As much as it hurts, I'm hopefully getting out of mine this season. A couple Alumicrafts in our group's orbit have recently wrecked, and its just not something I want to experience physically or financially. Our group drives these cars like they were designed to be driven and I feel its not if, its when..... Seasons of life change and I'm way more interested in my early life interest of rock crawling versus the sand these days.
Some things that set Alumicraft apart.
1. Geometry - you aren't eating heims or CV's because they aren't binding at all throughout the range of motion of the suspension like MANY cars out there. The cars flat out work, predictable and controllable.
2. Chassis Design/Strength - it'll save your life when you need it, proven time and time again unfortunately

3. Fit & finish - unmatched from the very first cars that were built to some of the most recent. Yes, many builders have closed that gap now, but early 2000's to mid teens, I don't think you could convince me otherwise that an Alumicraft wasn't the best complete package.
4. John Cooley - It is unfortunate that John is no longer a part of Alumicraft. He remembered every car, knew the history, and treated you as an equal to the million dollar baja racers that spent hundreds of thousands at his hop. I've never had an interaction with someone similar to the couple of interactions I had with John. I didn't "belong" in that shop, but he treated me like I did. I'll also never forget how clean their bathroom was....I know that is a weird thing to stand out, but I think it just shows what his ethos was for how he ran his operation.

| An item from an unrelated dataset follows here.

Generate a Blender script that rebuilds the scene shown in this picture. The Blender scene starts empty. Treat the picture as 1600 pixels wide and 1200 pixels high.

We have had a pretty large group of strictly Alumicrafts in our group over the past 7 years, from some of the earliest cars, to the newest. Probably a bit snobbish looking from the outside, but not a single car in our group was ever "annoying". You know the guys & cars I'm taking about, the guy that is always broke, needing to fix this, needing to fuck with that. These cars were designed and built right, and as long as they are maintained, will give you many years of trouble free duning. The crazy part is, you can do some subtle style upgrades to an early car, and it's hard to tell them apart from a car built a decade later, and they still perform just as well.
You can't touch the heritage, style, or performance package of a Cooley Car in the sand IMO.... but I'm admittedly very biased!